Les réseaux sociaux ont changé la donne: dans le cas de Nadia et d’autres victimes, la publication à grande échelle de captures d’écran présentées comme des échanges où des professeurs exigent des faveurs sexuelles contre des bonnes notes a permis de prendre conscience de l’ampleur du phénomène. «Je n’avais pas pensé porter plainte mais, après l’éclatement du scandale, je me suis constituée partie civile. Mon geste est aussi une manière d’encourager d’autres victimes à dénoncer ces agissements», souligne Nadia, qui a pu réintégrer sa faculté.
Une diffusion de la parole des victimes que l’on doit notamment à la page féministe «7achak» - expression en dialecte pour s’excuser de parler d’un sujet tabou ou vulgaire.
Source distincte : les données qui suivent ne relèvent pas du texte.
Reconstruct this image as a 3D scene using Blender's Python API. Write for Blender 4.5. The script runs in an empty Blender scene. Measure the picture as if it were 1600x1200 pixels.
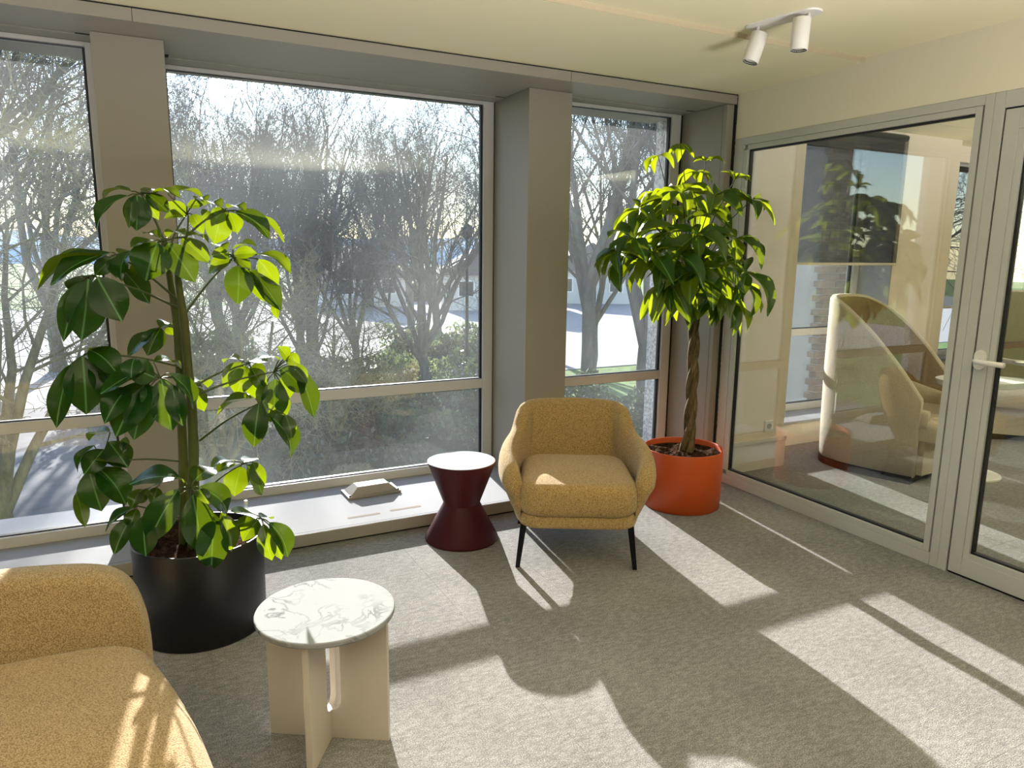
import bpy, math, random
from mathutils import Vector, Matrix, Euler, noise
from math import sin, cos, pi, sqrt, atan2, radians

# ------------------------------------------------------------------ camera, sky, sun, exposure
scn = bpy.context.scene
col = scn.collection
FPX = 1128.97
CAM = Vector((0.0, 0.0, 1.55))
RIGHT = Vector((0.8895633926759119, -0.45665276338506827, 0.012050896385846431))
DOWN = Vector((-0.07171218666099764, -0.1656520752492153, -0.9835734605254083))
FWD = Vector((0.45114779473607075, 0.874086748359915, -0.1801055902696278))
cd = bpy.data.cameras.new('camera')
cam = bpy.data.objects.new('camera', cd)
col.objects.link(cam)
m3 = Matrix((RIGHT, -DOWN, -FWD)).transposed()
cam.matrix_world = Matrix.Translation(CAM) @ m3.to_4x4()
cd.sensor_width = 36.0
cd.lens = FPX / 1600 * 36.0
cd.clip_end = 1000
cd.clip_start = 0.05
scn.camera = cam

SUN = Vector((0.42, 3.0, 1.0)).normalized()
w = bpy.data.worlds.new('world')
scn.world = w
w.use_nodes = True
nt = w.node_tree
nt.nodes.clear()
sky = nt.nodes.new('ShaderNodeTexSky')
sky.sky_type = 'NISHITA'
sky.sun_disc = False
sky.sun_elevation = radians(32)
sky.sun_rotation = atan2(SUN.x, SUN.y)
sky.air_density = 1.0
sky.dust_density = 0.3
sky.ozone_density = 1.0
bg = nt.nodes.new('ShaderNodeBackground')
bg.inputs[1].default_value = 0.46
wo = nt.nodes.new('ShaderNodeOutputWorld')
nt.links.new(sky.outputs[0], bg.inputs[0])
nt.links.new(bg.outputs[0], wo.inputs[0])

sl = bpy.data.lights.new('sun', 'SUN')
sl.energy = 19.0
sl.angle = radians(0.6)
sl.color = (1.0, 0.965, 0.93)
so = bpy.data.objects.new('sun', sl)
col.objects.link(so)
so.rotation_euler = (-SUN).to_track_quat('-Z', 'Y').to_euler()
so.location = (5, 30, 20)


def area(name, loc, sx, sy, power, color=(1, 0.87, 0.66)):
    l = bpy.data.lights.new(name, 'AREA')
    l.shape = 'RECTANGLE'
    l.size, l.size_y, l.energy, l.color = sx, sy, power, color
    o = bpy.data.objects.new(name, l)
    o.location = loc
    col.objects.link(o)


# unseen fill lights added behind the camera and next door to brighten the ceilings
for i, (x, y, p) in enumerate(((-2.4, -1.0, 46), (-.4, -1.4, 52), (1.9, -1.3, 62), (8.6, .8, 50), (5.6, -.6, 85))):
    area('fill_light', (x, y, .75), 1.2, .5, p, (1, .975, .95))
for o in scn.objects:
    if o.type == 'LIGHT' and o.data.type == 'AREA':
        o.rotation_euler = (pi + radians(-38), 0, 0)
        o.data.spread = radians(84)

vs = scn.view_settings
vs.view_transform = 'Standard'
vs.look = 'None'
vs.gamma = 1.0
vs.use_curve_mapping = False
vs.exposure = 0.2
scn.cycles.max_bounces = 8
scn.cycles.transparent_max_bounces = 18
scn.cycles.diffuse_bounces = 5
scn.cycles.caustics_reflective = False
scn.cycles.caustics_refractive = False
scn.cycles.use_denoising = True
scn.cycles.use_adaptive_sampling = True
scn.cycles.adaptive_threshold = 0.035
scn.cycles.sample_clamp_indirect = 8


# ------------------------------------------------------------------ helpers
def ray(px, py):
    return (RIGHT * ((px - 800) / FPX) + DOWN * ((py - 600) / FPX) + FWD).normalized()


def at(px, py, y):
    d = ray(px, py)
    return CAM + d * ((y - CAM.y) / d.y)


def srgb(r, g, b):
    f = lambda c: (c / 255 / 12.92) if c / 255 <= 0.04045 else ((c / 255 + 0.055) / 1.055) ** 2.4
    return (f(r), f(g), f(b))


class MB:
    def __init__(s):
        s.v, s.f = [], []

    def add(s, vs_, fs):
        n = len(s.v)
        s.v += [tuple(v) for v in vs_]
        s.f += [tuple(i + n for i in f) for f in fs]
        return s

    def box(s, x0, x1, y0, y1, z0, z1, M=None):
        vs_ = [Vector((x, y, z)) for z in (z0, z1) for y in (y0, y1) for x in (x0, x1)]
        if M:
            vs_ = [M @ v for v in vs_]
        return s.add(vs_, [(0, 2, 3, 1), (4, 5, 7, 6), (0, 1, 5, 4), (2, 6, 7, 3), (0, 4, 6, 2), (1, 3, 7, 5)])

    def lathe(s, prof, n=48, c=(0, 0), cap0=True, cap1=True, M=None):
        vs_ = []
        for r, z in prof:
            for k in range(n):
                a = 2 * pi * k / n
                vs_.append(Vector((c[0] + r * cos(a), c[1] + r * sin(a), z)))
        if M:
            vs_ = [M @ v for v in vs_]
        fs = []
        for i in range(len(prof) - 1):
            for k in range(n):
                k2 = (k + 1) % n
                fs.append((i * n + k, i * n + k2, (i + 1) * n + k2, (i + 1) * n + k))
        if cap0:
            fs.append(tuple(range(n - 1, -1, -1)))
        if cap1:
            fs.append(tuple((len(prof) - 1) * n + k for k in range(n)))
        return s.add(vs_, fs)

    def tube(s, pts, rads, n=6, cap=True):
        pts = [Vector(p) for p in pts]
        if not hasattr(rads, '__len__'):
            rads = [rads] * len(pts)
        vs_, fs = [], []
        up = None
        for i, p in enumerate(pts):
            d = (pts[min(i + 1, len(pts) - 1)] - pts[max(i - 1, 0)])
            d = d.normalized() if d.length > 1e-9 else Vector((0, 0, 1))
            if up is None:
                up = d.orthogonal().normalized()
            else:
                up = (up - d * up.dot(d))
                up = up.normalized() if up.length > 1e-6 else d.orthogonal().normalized()
            b = d.cross(up)
            for k in range(n):
                a = 2 * pi * k / n
                vs_.append(p + (up * cos(a) + b * sin(a)) * rads[i])
        for i in range(len(pts) - 1):
            for k in range(n):
                k2 = (k + 1) % n
                fs.append((i * n + k, i * n + k2, (i + 1) * n + k2, (i + 1) * n + k))
        if cap:
            fs.append(tuple(range(n - 1, -1, -1)))
            fs.append(tuple((len(pts) - 1) * n + k for k in range(n)))
        return s.add(vs_, fs)

    def grid(s, rows, closed=False, caps=False):
        nr, nc = len(rows), len(rows[0])
        vs_ = [v for r in rows for v in r]
        fs = []
        for i in range(nr - 1):
            for k in range(nc if closed else nc - 1):
                k2 = (k + 1) % nc
                fs.append((i * nc + k, i * nc + k2, (i + 1) * nc + k2, (i + 1) * nc + k))
        if caps:
            fs.append(tuple(range(nc - 1, -1, -1)))
            fs.append(tuple((nr - 1) * nc + k for k in range(nc)))
        return s.add(vs_, fs)

    def prism(s, poly, y0, y1, M=None):
        n = len(poly)
        vs_ = [Vector((x, y0, z)) for x, z in poly] + [Vector((x, y1, z)) for x, z in poly]
        if M:
            vs_ = [M @ v for v in vs_]
        fs = [tuple(range(n)), tuple(range(2 * n - 1, n - 1, -1))]
        for k in range(n):
            k2 = (k + 1) % n
            fs.append((k, n + k, n + k2, k2))
        return s.add(vs_, fs)

    def mesh(s, name, mat=None, smooth=False):
        me = bpy.data.meshes.new(name)
        me.from_pydata(s.v, [], s.f)
        me.update()
        if mat:
            me.materials.append(mat)
        if smooth:
            me.polygons.foreach_set('use_smooth', [True] * len(me.polygons))
        return me

    def build(s, name, mat=None, parent=None, smooth=False, bevel=0, seg=2, sub=0):
        o = bpy.data.objects.new(name, s.mesh(name, mat, smooth))
        col.objects.link(o)
        if parent:
            o.parent = parent
        if bevel:
            b = o.modifiers.new('bevel', 'BEVEL')
            b.width, b.segments, b.limit_method, b.angle_limit = bevel, seg, 'ANGLE', radians(40)
        if sub:
            b = o.modifiers.new('sub', 'SUBSURF')
            b.levels = b.render_levels = sub
        return o


def tag(o, label=None, cat=None, group=None, kind=None):
    for k, v in (('label', label), ('category', cat), ('group', group), ('kind', kind)):
        if v:
            o[k] = v
    return o


def empty(name, loc=(0, 0, 0), rz=0.0, label=None, cat=None, group=None, kind=None):
    o = bpy.data.objects.new(name, None)
    o.location = loc
    o.rotation_euler = (0, 0, rz)
    o.empty_display_size = 0.05
    col.objects.link(o)
    return tag(o, label, cat, group, kind)


def B(name, mat, parent, *boxes, bevel=0.0, seg=2):
    m = MB()
    for b in boxes:
        m.box(*b)
    return m.build(name, mat, parent, bevel=bevel, seg=seg)


def copy_tree(o, parent=None):
    c = o.copy()
    col.objects.link(c)
    if parent:
        c.parent = parent
    for ch in list(o.children):
        copy_tree(ch, c)
    return c


def spline(pts, n):
    """Catmull-Rom through tuples."""
    P = [pts[0]] + list(pts) + [pts[-1]]
    out = []
    segs = len(pts) - 1
    for j in range(n + 1):
        t = j / n * segs
        i = min(int(t), segs - 1)
        t -= i
        a, b, c, d = P[i], P[i + 1], P[i + 2], P[i + 3]
        out.append(tuple(0.5 * (2 * b[k] + (c[k] - a[k]) * t + (2 * a[k] - 5 * b[k] + 4 * c[k] - d[k]) * t * t
                                + (3 * b[k] - a[k] - 3 * c[k] + d[k]) * t ** 3) for k in range(len(b))))
    return out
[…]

La page a lancé fin décembre un appel à témoignages sur Instagram, grâce auquel deux nouveaux scandales universitaires ont été révélés. «A peine l’appel lancé, nous avons reçu une vague de témoignages, et ceux accompagnés de preuves ont été publiés», raconte à l’AFP Sarah Benmoussa, fondatrice de cette page qui veut «briser les tabous autour de la femme marocaine».
«Je m’adresse à vous pour stopper le harcèlement sexuel et les actes pourris et inacceptables d’un monstre sous le visage d’un enseignant», a écrit une ancienne étudiante de l’école de commerce ENCG à Oujda, sur la page Instagram «ENCG land». D’autres accusations se sont égrenées sur les réseaux contre le même professeur. Il a fini par être suspendu tandis que plusieurs responsables de l’école, jugés «complices», ont été limogés, a annoncé fin décembre le ministère de l’Enseignement supérieur.
«Tolérance zéro»
A Tanger, un enseignant d’une école de traduction a été écroué début janvier et poursuivi pour harcèlement sexuel, a indiqué à l’AFP l’avocate de la partie civile, Aicha Guellaa. Par ailleurs, Me Guellaa a alerté sur «près de 70 plaintes déposées à l’université de Tetouan sans que l’administration ne réagisse» et appelé le parquet à enquêter.
Ces scandales à répétition ont suscité une grande indignation sur les réseaux sociaux, la presse locale et les ONG y sont attentives. La politique de la «tolérance zéro» sera adoptée face au harcèlement sexuel, a promis le ministre de l’Enseignement supérieur Abdelatif Miraoui. Depuis, plusieurs universités ont lancé des numéros gratuits d’aide aux victimes et constitué des cellules de veille. «Il est impératif d’accompagner les victimes et de leur faciliter l’accès à la justice», estime la militante Karima Nadir du célèbre collectif des «Hors la loi». «Les lois existent mais rares sont celles qui en bénéficient.»
En 2018, après des années de vifs débats, une législation est entrée en vigueur, rendant, pour la première fois, passibles de peines de prison des actes «considérés comme des formes de harcèlement, d’agression, d’exploitation sexuelle ou de mauvais traitement». Un texte jugé encore «insuffisant» par les féministes marocaines.